EXERCISE GOAL -
Leave out the pictures, and retype only the lines from the beginning of the material through the line that contains "mound(1540, 516, 60, 30, 'clipped", including both.

DATASET SECTION -
-------------------------

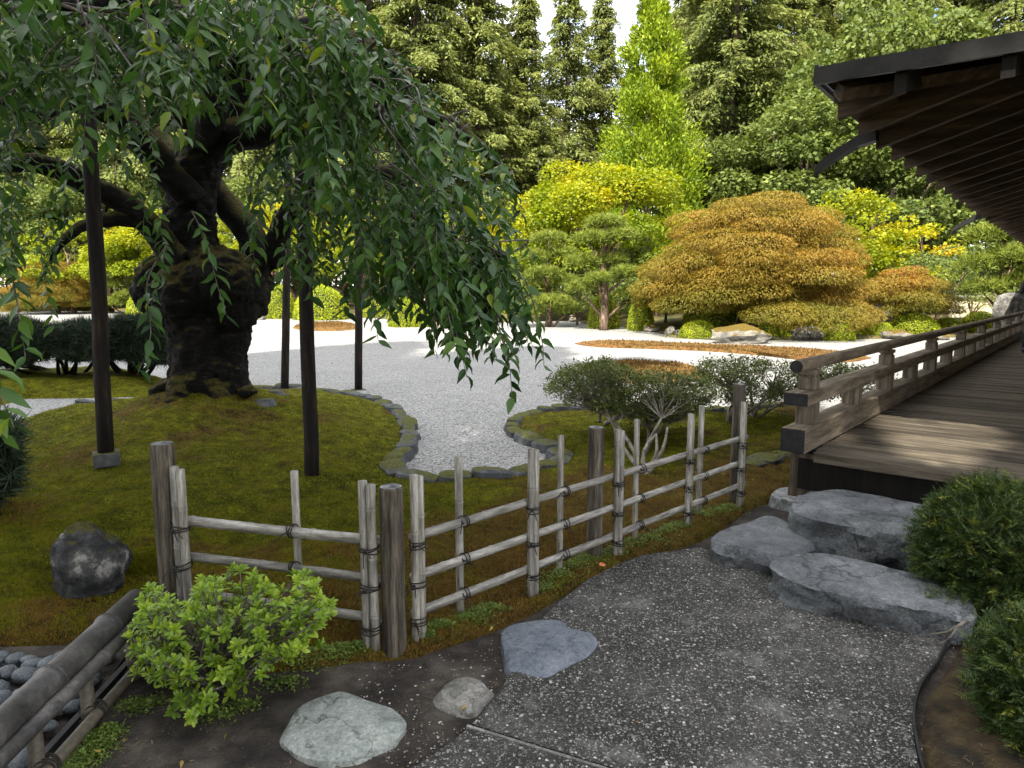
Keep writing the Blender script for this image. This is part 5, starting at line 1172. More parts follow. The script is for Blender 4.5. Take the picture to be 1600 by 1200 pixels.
mound(1488, 523, 56, 26, 'yellow-green azalea mound right of the widest one', 2)
mound(1250, 506, 90, 40, 'dark azalea under the skirt of the orange dome', 1, y=27.5)
mound(1130, 506, 110, 44, 'azalea in the shade under the left of the orange dome', 2, y=27.5)
mound(1330, 512, 70, 36, 'azalea behind the bright round one, below the yellow maple', 0, y=27.0)
mound(945, 494, 54, 36, 'low pine-green mound at the foot of the cloud-pruned pine', 1, y=29.5)
mound(720, 500, 80, 30, 'clipped azalea behind the hanging cherry tips', 2, y=44)
mound(795, 498, 76, 34, 'clipped azalea at the far edge below the last cherry leaves', 0, y=40)
mound(1540, 516, 60, 30, 'clipped azalea seen above the railing near the boulder', 2, y=26)

# ------------------------------------------------------------------ rocks, islets, lantern, wall at the far side
def far_rock(px, py, wpx, hpx, mat, seed, label, y=None, flat=.5):
    p = gz(px, py); y = y or p.y; w = w_at(wpx, y) / 2; h = w_at(hpx, y)
    o = rock('garden_rock', ((ray(px, py)[0] / ray(px, py)[1]) * y, y + w * .4, h_at(py, y) + h * .38), (w, w * .8, h * .66), mat, seed, sub=4, rough=.16, flat=.7, angular=.6)
    return tag(o, label, 'rock', 'rocks along the gravel')
far_rock(1160, 537, 96, 28, MAT['far_rock'], 201, 'large flat rock capped with orange moss at the gravel edge')
far_rock(1265, 532, 52, 22, MAT['far_dark_rock'], 202, 'dark rounded rock between two clipped azaleas')
far_rock(1406, 530, 48, 15, MAT['far_rock'], 203, 'low mossy rock in front of the widest azalea mound')
far_rock(1020, 519, 26, 12, MAT['far_rock'], 204, 'small mossy rock at the foot of the upright bright azalea')
far_rock(1048, 524, 18, 15, MAT['far_dark_rock'], 205, 'small grey rock left of the gold-green azalea dome')
far_rock(1060, 527, 14, 12, MAT['far_dark_rock'], 206, 'tiny grey rock touching the gold-green azalea dome')
far_rock(897, 503, 20, 11, MAT['far_rock'], 207, 'small pale rock in front of the garden pines')
far_rock(1375, 512, 48, 38, MAT['far_rock'], 208, 'rough hollowed rock under the small orange maple', y=26.2)
far_rock(1470, 531, 40, 11, MAT['far_rock'], 209, 'low rock glimpsed through the railing')
far_rock(1582, 504, 56, 46, MAT['far_dark_rock'], 210, 'tall upright grey boulder at the right edge above the railing', y=22)
far_rock(930, 506, 46, 6, MAT['far_rock'], 211, 'flat pale stone at the gravel edge below the garden pines')
far_rock(404, 500, 24, 10, MAT['far_rock'], 212, 'pale rock at the gravel edge close to the cherry trunk')
far_rock(63, 485, 14, 18, MAT['far_rock'], 213, 'little upright mossy rock left of the smooth round azalea')
far_rock(690, 513, 30, 10, MAT['far_rock'], 214, 'brown rock right of the twin azaleas')
MAT['dry_tuft'] = leaf_mat('dry_moss_tuft', [(0, (.06, .05, .012)), (.5, (.15, .085, .03)), (1, (.28, .17, .06))], transl=.15, rough=.9, spec=.1)
def islet(px_list, h, label, rim=False):
    pts = [gz(a, b) for a, b in px_list]; zc = sum(p.z for p in pts) / len(pts)
    C = catmull([Vector((p.x, p.y, 0)) for p in pts], per=8); c = sum(C, Vector()) / len(C); n = len(C); vs = []; fs = []; R = 9
    for i in range(R + 1):
        s = 1 - i / (R + .4)
        for p in C:
            q = c + (p - c) * s; z = float(zg(q.y)) - .03 + (h + .03) * min(1, (1 - s) * 5) ** .6 + .03 * fbm(Vector((q.x, q.y, 0)) * 2, 4)
            vs.append((q.x, q.y, z if i else float(zg(q.y)) - .05))
    for i in range(R):
        for k in range(n): fs.append((i * n + k, i * n + (k + 1) % n, (i + 1) * n + (k + 1) % n, (i + 1) * n + k))
    fs.append(tuple(R * n + k for k in range(n)))
    mb = MB(); mb.add(vs, fs); o = mb.build('moss_islet', MAT['dry_moss'], smooth=True); tag(o, kind='structure')
    rg = np.random.default_rng(len(vs)); va = np.array(vs[n:]); pk = va[rg.integers(0, len(va), 9000)]; pk = pk + (np.array(c)[None] * [1, 1, 0] + [0, 0, 0] - pk * [1, 1, 0]) * rg.random((9000, 1)) * .12
    Lb = rg.uniform(.03, .08, 9000); V, F, I = leaves(pk, rg.normal(size=(9000, 3)) * .6 + [0, 0, 1], rg.normal(size=(9000, 3)), Lb, Lb * .5, TRI_V, TRI_F)
    tag(big('moss_tufts', V, F, MAT['dry_tuft'], o, tint=rg.random(9000)[I]), kind='stuff'); return o
islet([(888, 536), (930, 533), (1010, 537), (1120, 541), (1220, 545), (1320, 551), (1376, 560), (1330, 568), (1270, 565), (1190, 556), (1100, 549), (1000, 545), (920, 542)], .09, 'long')
islet([(893, 580), (920, 571), (980, 567), (1040, 569), (1095, 578), (1118, 588), (1080, 598), (1000, 600), (930, 594)], .10, 'round')
islet([(455, 512), (480, 506), (530, 505), (566, 511), (540, 517), (480, 517)], .12, 'left')
D_ = gz(668, 509).y + 1.2; kx = w_at(1, D_)
ln = thing('stone_lantern', 'small stone lantern between azaleas beyond the gravel', 'lantern', pix(671, 505, D_))
def lathe(mb, prof, sides, z0=0):
    vs = []; fs = []
    for r, z in prof:
        for k in range(sides): a = 6.2832 * (k + .5) / sides; vs.append((r * math.cos(a), r * math.sin(a), z))
    for i in range(len(prof) - 1):
        for k in range(sides): fs.append((i * sides + k, i * sides + (k + 1) % sides, (i + 1) * sides + (k + 1) % sides, (i + 1) * sides + k))
    fs.append(tuple(range((len(prof) - 1) * sides, len(prof) * sides))); mb.add(vs, fs)
mb = MB(); lathe(mb, [(8 * kx, 0), (8 * kx, 4 * kx), (4 * kx, 6 * kx), (3.4 * kx, 20 * kx), (6.5 * kx, 23 * kx), (6.5 * kx, 26 * kx)], 6); mb.build('pedestal', MAT['lantern'], ln)
mb = MB()
for sx in (-1, 1):
    for sy in (-1, 1): mb.box((sx * 3.6 * kx - .9 * kx, sy * 3.6 * kx - .9 * kx, 26 * kx), (sx * 3.6 * kx + .9 * kx, sy * 3.6 * kx + .9 * kx, 35 * kx))
mb.box((-2.2 * kx, -2.2 * kx, 26.2 * kx), (2.2 * kx, 2.2 * kx, 34.8 * kx)); mb.build('fire_box', MAT['lantern'], ln)
mb = MB(); lathe(mb, [(8.5 * kx, 35 * kx), (9 * kx, 36.5 * kx), (4 * kx, 41 * kx), (1.5 * kx, 43 * kx)], 6); mb.build('roof', MAT['lantern'], ln)
mb = MB(); lathe(mb, [(1.2 * kx, 43 * kx), (2.2 * kx, 45 * kx), (.2 * kx, 48.5 * kx)], 8); mb.build('finial', MAT['lantern'], ln)
wl = thing('garden_wall', 'cream plaster wall glimpsed behind the clipped tree on the right', 'wall', (0, 0, 0)); wl.location = pix(1530, 505, 31)
a = pix(1480, 505, 31.5) - wl.location; b = pix(1640, 507, 30.5) - wl.location; d = (b - a).normalized(); nn = Vector((-d.y, d.x, 0)) * .12; hgt = w_at(40, 31)
mb = MB(); mb.add([p + o_ + Vector((0, 0, z)) for p in (a, b) for o_ in (-nn, nn) for z in (-.5, hgt)], [(0, 4, 5, 1), (2, 3, 7, 6), (1, 5, 7, 3), (0, 1, 3, 2), (4, 6, 7, 5)]); mb.build('wall_face', MAT['plaster'], wl)
mb = MB(); mb.add([p + o_ * 2.2 + Vector((0, 0, z)) for p in (a, b) for o_ in (-nn, nn) for z in (hgt + .003, hgt + .12)], [(0, 4, 5, 1), (2, 3, 7, 6), (1, 5, 7, 3), (0, 1, 3, 2), (4, 6, 7, 5), (0, 2, 6, 4)]); mb.build('coping', MAT['far_dark_rock'], wl)
# bare little tree before the wall
bt = thing('young_tree', 'small thin-branched tree in front of the cream wall', 'tree', pix(1517, 503, 29)); rnd = random.Random(4); mb = MB()
for i in range(7):
    a = rnd.uniform(0, 6.28); s = rnd.uniform(.3, .8); mb.tube([(0, 0, -.1), (math.cos(a) * s * .2, math.sin(a) * s * .2, .45), (math.cos(a) * s, math.sin(a) * s, rnd.uniform(.9, 1.2))], [.05, .03, .012], 6)
mb.build('trunk', MAT['pine_bark'], bt)
rng = np.random.default_rng(77); n = 900; P = rng.normal(size=(n, 3)) * [.55, .4, .28] + [.3, 0, 1.05]; V, F, I = leaves(P, rng.normal(size=(n, 3)), rng.normal(size=(n, 3)) + [0, 0, .8], .10, .06); big('crown', V, F, MAT['maple_green'], bt, tint=np.clip(.7 + rng.normal(size=n) * .2, 0, 1)[I])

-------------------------

COMPLETE RESPONSE -
Keep writing the Blender script for this image. This is part 5, starting at line 1172. More parts follow. The script is for Blender 4.5. Take the picture to be 1600 by 1200 pixels.
mound(1488, 523, 56, 26, 'yellow-green azalea mound right of the widest one', 2)
mound(1250, 506, 90, 40, 'dark azalea under the skirt of the orange dome', 1, y=27.5)
mound(1130, 506, 110, 44, 'azalea in the shade under the left of the orange dome', 2, y=27.5)
mound(1330, 512, 70, 36, 'azalea behind the bright round one, below the yellow maple', 0, y=27.0)
mound(945, 494, 54, 36, 'low pine-green mound at the foot of the cloud-pruned pine', 1, y=29.5)
mound(720, 500, 80, 30, 'clipped azalea behind the hanging cherry tips', 2, y=44)
mound(795, 498, 76, 34, 'clipped azalea at the far edge below the last cherry leaves', 0, y=40)
mound(1540, 516, 60, 30, 'clipped azalea seen above the railing near the boulder', 2, y=26)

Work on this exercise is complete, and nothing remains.